:: Records for this task ::
**********

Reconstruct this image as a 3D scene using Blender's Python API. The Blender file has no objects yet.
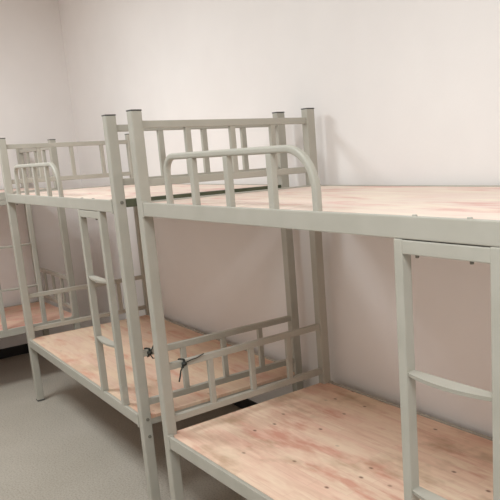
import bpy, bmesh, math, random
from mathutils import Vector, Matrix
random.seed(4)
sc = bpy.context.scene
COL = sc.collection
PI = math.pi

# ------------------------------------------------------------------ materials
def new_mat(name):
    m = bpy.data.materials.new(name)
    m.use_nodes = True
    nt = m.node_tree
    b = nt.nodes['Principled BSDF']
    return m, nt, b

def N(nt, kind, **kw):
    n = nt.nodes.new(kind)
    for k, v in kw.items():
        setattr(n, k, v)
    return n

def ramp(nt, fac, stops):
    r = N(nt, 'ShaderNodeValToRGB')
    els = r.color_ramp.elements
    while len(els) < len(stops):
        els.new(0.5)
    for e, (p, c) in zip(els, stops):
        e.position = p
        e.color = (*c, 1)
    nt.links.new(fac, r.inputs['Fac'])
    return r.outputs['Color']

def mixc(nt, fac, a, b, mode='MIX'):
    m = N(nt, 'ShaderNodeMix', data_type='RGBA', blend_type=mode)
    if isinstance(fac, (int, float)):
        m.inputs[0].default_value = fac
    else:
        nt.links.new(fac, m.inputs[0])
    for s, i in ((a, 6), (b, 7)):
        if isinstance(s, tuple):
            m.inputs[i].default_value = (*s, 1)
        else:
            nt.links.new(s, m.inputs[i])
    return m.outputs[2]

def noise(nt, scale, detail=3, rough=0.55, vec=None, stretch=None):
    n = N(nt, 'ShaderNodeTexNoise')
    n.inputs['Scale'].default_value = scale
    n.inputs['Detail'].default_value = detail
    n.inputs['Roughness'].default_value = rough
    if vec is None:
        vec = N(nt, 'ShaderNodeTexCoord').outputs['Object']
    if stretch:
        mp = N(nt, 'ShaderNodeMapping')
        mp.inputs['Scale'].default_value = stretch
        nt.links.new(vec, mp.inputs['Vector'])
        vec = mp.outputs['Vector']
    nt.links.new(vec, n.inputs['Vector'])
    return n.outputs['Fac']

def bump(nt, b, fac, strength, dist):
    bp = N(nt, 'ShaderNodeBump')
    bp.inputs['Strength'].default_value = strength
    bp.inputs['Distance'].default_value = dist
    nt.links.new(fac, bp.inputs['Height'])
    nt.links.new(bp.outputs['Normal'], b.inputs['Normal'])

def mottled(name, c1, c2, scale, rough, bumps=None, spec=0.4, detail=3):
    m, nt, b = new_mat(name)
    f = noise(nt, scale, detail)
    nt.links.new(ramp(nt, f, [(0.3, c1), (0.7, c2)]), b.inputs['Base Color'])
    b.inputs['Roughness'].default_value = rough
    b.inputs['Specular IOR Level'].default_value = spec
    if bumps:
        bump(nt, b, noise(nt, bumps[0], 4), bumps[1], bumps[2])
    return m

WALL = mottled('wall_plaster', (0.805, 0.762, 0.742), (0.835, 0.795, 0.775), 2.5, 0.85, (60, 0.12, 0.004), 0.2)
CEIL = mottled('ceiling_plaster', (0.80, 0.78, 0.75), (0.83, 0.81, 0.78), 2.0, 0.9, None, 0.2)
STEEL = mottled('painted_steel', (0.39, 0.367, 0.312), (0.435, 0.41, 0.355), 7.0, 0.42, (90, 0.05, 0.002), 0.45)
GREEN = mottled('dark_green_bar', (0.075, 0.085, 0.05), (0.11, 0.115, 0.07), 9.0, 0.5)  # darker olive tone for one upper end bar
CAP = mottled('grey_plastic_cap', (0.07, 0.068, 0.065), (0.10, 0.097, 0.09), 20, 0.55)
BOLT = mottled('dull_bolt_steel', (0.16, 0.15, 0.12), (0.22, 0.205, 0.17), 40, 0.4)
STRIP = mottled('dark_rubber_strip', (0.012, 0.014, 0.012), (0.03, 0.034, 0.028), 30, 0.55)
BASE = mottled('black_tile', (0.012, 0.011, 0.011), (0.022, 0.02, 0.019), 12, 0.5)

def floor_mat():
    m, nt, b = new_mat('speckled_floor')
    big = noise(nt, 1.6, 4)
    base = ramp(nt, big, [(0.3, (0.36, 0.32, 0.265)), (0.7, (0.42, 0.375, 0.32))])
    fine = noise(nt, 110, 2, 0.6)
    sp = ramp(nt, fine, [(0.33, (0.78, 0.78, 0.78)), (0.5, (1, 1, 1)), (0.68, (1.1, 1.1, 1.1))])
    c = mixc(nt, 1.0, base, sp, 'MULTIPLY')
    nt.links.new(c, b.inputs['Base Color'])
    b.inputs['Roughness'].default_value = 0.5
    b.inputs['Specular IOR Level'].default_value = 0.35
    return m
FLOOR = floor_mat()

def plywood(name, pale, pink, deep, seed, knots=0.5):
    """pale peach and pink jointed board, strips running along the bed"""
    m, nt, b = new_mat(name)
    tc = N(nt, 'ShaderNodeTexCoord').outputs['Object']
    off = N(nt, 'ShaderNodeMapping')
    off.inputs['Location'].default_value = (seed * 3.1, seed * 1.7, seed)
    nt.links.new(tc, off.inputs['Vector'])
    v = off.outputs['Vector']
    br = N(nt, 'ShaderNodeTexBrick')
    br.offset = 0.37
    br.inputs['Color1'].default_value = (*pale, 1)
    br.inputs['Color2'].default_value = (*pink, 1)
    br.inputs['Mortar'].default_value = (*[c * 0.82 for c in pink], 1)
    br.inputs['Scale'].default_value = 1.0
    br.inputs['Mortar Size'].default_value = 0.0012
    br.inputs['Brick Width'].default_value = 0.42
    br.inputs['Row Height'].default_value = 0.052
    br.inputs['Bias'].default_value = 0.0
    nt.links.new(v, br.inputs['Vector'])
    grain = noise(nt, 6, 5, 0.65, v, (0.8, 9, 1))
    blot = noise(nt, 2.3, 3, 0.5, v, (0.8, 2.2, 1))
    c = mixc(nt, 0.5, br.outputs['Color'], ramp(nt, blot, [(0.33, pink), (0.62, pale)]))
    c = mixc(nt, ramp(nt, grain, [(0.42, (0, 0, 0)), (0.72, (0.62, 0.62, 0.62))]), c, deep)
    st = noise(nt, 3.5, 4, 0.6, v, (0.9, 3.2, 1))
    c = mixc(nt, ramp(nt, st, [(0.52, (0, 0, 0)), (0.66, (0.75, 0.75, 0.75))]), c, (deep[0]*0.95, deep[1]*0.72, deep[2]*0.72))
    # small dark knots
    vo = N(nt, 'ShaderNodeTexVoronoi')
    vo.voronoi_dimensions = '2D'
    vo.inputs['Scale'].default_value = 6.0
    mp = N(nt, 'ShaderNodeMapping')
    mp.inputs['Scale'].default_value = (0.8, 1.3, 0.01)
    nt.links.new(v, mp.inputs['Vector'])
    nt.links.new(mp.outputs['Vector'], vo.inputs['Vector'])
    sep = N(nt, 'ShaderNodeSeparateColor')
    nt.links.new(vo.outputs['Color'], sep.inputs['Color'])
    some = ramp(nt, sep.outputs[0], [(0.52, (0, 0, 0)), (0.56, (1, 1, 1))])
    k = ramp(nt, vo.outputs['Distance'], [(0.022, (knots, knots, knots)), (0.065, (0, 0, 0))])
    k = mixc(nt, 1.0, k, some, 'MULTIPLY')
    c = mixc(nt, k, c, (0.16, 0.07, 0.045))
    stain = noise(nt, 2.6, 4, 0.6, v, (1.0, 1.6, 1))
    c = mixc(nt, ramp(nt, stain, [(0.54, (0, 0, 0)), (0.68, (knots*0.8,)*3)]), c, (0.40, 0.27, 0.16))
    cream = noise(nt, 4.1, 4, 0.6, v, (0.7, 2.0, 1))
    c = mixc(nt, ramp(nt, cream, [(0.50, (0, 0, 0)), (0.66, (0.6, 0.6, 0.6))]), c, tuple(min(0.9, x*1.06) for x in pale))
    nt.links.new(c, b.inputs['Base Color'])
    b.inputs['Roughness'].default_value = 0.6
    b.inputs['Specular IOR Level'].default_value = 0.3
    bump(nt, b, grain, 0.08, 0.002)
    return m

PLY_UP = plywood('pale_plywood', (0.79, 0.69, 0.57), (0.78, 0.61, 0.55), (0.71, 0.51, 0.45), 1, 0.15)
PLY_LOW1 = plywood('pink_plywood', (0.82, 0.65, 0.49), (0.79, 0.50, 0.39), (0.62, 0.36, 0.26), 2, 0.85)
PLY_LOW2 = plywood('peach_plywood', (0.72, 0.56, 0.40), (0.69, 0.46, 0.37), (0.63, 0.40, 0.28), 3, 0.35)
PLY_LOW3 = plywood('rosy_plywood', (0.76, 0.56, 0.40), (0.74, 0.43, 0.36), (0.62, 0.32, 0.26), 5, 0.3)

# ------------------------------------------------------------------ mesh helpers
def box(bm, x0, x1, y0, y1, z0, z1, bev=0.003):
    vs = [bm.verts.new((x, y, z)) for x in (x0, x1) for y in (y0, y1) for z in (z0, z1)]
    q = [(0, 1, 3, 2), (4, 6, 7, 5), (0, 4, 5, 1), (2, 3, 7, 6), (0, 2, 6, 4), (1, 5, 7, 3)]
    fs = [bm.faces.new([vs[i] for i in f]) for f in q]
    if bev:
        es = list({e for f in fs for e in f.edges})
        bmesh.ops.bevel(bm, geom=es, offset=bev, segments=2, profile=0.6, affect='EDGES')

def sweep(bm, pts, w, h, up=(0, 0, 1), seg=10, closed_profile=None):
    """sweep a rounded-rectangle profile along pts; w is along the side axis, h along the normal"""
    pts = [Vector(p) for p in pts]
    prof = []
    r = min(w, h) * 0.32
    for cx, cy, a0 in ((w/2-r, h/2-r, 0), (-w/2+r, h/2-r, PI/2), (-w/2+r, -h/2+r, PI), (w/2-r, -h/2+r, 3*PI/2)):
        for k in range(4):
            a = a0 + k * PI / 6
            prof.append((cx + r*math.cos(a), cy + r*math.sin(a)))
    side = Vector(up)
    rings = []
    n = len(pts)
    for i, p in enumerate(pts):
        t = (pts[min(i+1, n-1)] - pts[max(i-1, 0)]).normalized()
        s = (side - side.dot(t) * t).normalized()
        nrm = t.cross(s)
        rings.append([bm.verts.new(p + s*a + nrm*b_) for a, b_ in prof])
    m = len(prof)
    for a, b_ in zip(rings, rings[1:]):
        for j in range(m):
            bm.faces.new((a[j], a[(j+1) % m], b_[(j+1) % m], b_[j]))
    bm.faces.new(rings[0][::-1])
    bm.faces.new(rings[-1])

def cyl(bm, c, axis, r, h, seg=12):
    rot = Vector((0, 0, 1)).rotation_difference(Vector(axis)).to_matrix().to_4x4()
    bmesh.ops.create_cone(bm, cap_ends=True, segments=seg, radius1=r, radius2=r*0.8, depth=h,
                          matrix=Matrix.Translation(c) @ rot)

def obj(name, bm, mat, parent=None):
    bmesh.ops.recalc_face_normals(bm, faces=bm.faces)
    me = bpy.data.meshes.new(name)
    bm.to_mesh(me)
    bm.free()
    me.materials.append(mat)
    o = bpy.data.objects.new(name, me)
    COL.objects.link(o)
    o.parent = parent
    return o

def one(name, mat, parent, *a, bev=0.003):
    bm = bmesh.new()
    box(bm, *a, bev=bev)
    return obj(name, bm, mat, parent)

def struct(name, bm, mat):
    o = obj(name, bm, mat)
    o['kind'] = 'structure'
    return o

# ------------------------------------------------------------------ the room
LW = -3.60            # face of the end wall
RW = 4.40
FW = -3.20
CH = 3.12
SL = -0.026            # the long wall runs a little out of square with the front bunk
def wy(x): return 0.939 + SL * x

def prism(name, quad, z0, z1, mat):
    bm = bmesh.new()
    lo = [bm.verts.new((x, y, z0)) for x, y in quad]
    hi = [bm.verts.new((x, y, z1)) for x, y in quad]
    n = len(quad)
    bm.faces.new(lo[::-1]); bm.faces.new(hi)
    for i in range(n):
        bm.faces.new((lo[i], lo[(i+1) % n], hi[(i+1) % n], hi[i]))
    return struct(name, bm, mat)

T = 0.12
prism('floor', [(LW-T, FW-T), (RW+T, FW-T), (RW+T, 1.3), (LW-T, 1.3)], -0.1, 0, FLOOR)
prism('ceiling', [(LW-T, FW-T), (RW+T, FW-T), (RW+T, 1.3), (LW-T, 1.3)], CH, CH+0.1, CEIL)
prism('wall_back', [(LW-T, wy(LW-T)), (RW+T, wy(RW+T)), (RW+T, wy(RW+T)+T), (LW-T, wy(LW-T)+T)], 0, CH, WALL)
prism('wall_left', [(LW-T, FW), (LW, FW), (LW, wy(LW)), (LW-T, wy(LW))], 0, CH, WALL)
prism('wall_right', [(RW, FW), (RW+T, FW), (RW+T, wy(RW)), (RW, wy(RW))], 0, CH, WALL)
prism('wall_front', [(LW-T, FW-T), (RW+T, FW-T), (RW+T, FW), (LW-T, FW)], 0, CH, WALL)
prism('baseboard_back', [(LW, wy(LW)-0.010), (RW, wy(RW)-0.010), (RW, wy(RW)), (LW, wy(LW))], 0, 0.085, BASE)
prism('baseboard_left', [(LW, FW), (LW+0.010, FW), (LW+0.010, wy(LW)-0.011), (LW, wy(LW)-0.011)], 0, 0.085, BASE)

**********

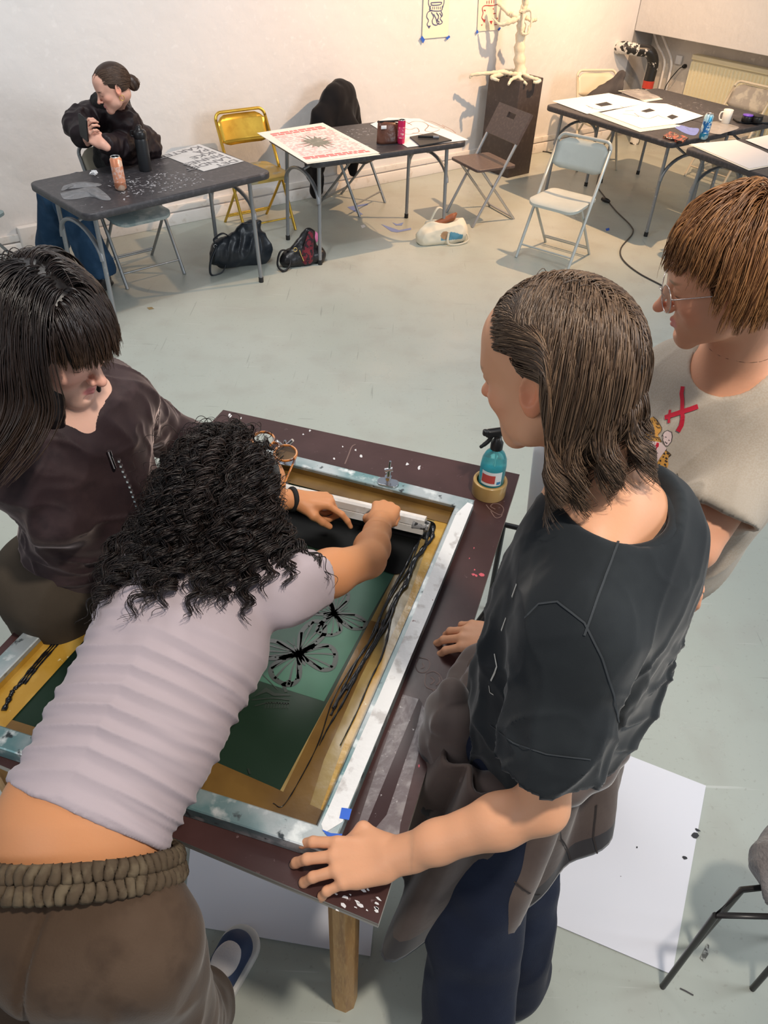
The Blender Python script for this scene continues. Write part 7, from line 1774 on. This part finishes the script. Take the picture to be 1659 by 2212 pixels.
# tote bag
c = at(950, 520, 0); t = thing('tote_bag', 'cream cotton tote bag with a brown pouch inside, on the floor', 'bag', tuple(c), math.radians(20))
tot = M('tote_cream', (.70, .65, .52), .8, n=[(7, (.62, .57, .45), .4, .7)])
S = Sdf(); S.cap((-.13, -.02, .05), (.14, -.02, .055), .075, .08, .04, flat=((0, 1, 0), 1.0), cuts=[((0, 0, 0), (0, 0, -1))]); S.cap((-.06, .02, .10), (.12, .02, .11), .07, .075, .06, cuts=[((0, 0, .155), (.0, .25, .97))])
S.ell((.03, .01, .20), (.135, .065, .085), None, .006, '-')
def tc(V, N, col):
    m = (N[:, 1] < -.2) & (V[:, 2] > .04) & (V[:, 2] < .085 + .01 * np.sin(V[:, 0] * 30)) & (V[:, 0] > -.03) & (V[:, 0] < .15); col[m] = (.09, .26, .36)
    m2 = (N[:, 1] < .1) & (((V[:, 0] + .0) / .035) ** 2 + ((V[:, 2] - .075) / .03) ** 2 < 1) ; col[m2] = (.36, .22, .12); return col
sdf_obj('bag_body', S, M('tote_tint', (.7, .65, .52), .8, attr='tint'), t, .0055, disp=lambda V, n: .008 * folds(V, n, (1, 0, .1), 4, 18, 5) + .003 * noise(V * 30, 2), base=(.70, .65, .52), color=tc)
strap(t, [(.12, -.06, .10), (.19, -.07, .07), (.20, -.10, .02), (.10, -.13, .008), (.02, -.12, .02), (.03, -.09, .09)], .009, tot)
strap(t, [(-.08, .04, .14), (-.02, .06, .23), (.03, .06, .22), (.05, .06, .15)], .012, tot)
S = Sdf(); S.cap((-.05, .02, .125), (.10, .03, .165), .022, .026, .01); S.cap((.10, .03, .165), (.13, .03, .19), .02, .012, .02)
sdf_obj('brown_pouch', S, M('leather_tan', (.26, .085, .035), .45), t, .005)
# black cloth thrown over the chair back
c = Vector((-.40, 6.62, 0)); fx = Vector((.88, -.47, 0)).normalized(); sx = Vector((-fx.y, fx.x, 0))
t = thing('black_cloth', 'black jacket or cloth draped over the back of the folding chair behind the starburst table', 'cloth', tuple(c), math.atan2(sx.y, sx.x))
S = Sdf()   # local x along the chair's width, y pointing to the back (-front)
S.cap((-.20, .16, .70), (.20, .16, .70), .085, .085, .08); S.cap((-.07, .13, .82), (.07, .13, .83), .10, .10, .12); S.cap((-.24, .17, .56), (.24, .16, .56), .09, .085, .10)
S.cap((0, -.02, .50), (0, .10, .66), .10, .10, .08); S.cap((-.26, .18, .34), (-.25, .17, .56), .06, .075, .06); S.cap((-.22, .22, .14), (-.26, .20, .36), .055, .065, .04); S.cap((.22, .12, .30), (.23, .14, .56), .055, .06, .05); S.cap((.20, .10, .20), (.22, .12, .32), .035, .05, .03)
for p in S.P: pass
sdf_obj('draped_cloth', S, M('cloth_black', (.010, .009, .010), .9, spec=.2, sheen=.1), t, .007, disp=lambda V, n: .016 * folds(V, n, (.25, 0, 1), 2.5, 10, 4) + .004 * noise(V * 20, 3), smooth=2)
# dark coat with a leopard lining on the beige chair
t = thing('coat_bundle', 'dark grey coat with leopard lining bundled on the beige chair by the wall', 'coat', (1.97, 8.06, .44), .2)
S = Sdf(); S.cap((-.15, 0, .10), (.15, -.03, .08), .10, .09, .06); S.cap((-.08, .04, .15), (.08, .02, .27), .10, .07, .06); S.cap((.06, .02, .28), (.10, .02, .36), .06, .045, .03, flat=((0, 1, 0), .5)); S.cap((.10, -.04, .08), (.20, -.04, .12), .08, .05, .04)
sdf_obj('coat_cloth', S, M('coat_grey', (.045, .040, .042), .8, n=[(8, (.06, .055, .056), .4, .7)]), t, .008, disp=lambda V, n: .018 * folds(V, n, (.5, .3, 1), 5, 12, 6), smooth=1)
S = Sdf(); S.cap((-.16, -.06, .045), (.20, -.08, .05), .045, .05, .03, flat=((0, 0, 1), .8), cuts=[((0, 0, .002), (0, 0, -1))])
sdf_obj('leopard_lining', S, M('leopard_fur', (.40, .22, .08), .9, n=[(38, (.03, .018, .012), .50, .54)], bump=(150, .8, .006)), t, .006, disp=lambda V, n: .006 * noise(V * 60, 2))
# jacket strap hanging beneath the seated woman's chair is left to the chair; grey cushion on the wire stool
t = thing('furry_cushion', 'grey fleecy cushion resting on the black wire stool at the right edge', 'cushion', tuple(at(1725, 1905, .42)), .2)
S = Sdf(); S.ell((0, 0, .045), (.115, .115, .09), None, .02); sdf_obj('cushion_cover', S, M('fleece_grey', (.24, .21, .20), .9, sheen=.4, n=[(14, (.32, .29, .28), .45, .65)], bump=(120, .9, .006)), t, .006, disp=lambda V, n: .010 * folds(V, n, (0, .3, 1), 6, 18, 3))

**********

:: The task ::
Reproduce the lines above starting at the one with "Reconstruct this image" and ending at the one with "PI = math.pi", both included, exactly and with no pictures.

:: The output ::
Reconstruct this image as a 3D scene using Blender's Python API. The Blender file has no objects yet.
import bpy, bmesh, math, random
from mathutils import Vector, Matrix
random.seed(4)
sc = bpy.context.scene
COL = sc.collection
PI = math.pi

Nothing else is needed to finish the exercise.